De autoria do senador pelo Acre Jorge Viana (PT), o projeto de lei nº 191 foi proposto após solicitação do Ministério Público do Estado do Acre, que, ao se deparar com situações de violência doméstica e familiar contra transexuais e transgêneros, provocou a casa para apresentar uma solução para o problema. Durante uma semana, A TARDE procurou o senador, mas a assessoria do parlamentar não respondeu à solicitação.
Com a mudança proposta, o artigo ficaria com a seguinte redação: “Art. 2º Toda mulher, independentemente de classe, raça, etnia, orientação sexual, identidade de gênero, renda, cultura, nível educacional, idade e religião, goza dos direitos fundamentais inerentes à pessoa humana, sendo-lhe asseguradas as oportunidades e facilidades para viver sem violência, preservar sua saúde física e mental e seu aperfeiçoamento moral, intelectual e social”.
A última movimentação do PL foi registrada em 28 de junho deste ano, quando estava na Comissão de Direitos Humanos e Legislação Participativa e aguardava designação do relator, que, segundo o site do Senado, é a senadora Marta Suplicy.
Judiciário
O presidente da Comissão de Diversidade da seccional baiana da Ordem dos Advogados (OAB-BA), Filipe Garbelotto, disse que vê “com bons olhos” a proposta e que o Judiciário tem deferido em alguns estado medidas protetivas para mulheres trans vítimas de agressão.
“Eles fundamentam a decisão pela condição de gênero feminino, independentemente do sexo biológico.

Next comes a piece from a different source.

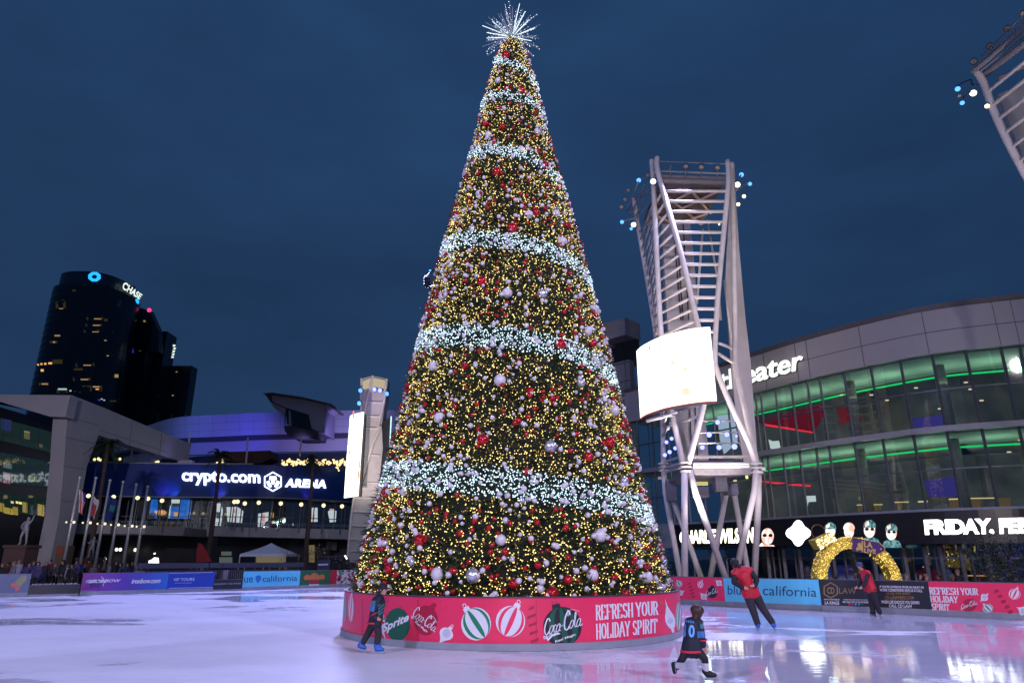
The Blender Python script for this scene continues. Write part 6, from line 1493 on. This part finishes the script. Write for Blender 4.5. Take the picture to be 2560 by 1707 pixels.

Se houver a mudança na lei, não vai mais depender da interpretação do juiz. Vai melhorar o acesso à Justiça”, afirmou.
O advogado comparou a situação com o casamento homoafetivo que é permitido, mas não consta em lei. Há uma decisão do Supremo Tribunal Federal sobre o tema que vincula o sistema judiciário.
Garbelotto lembrou o caso de uma menina que sofria violência da mãe por ser trans. “A lei protege no âmbito doméstico. É mais amplo. Não é só a questão de companheiro”, acrescentou o advogado.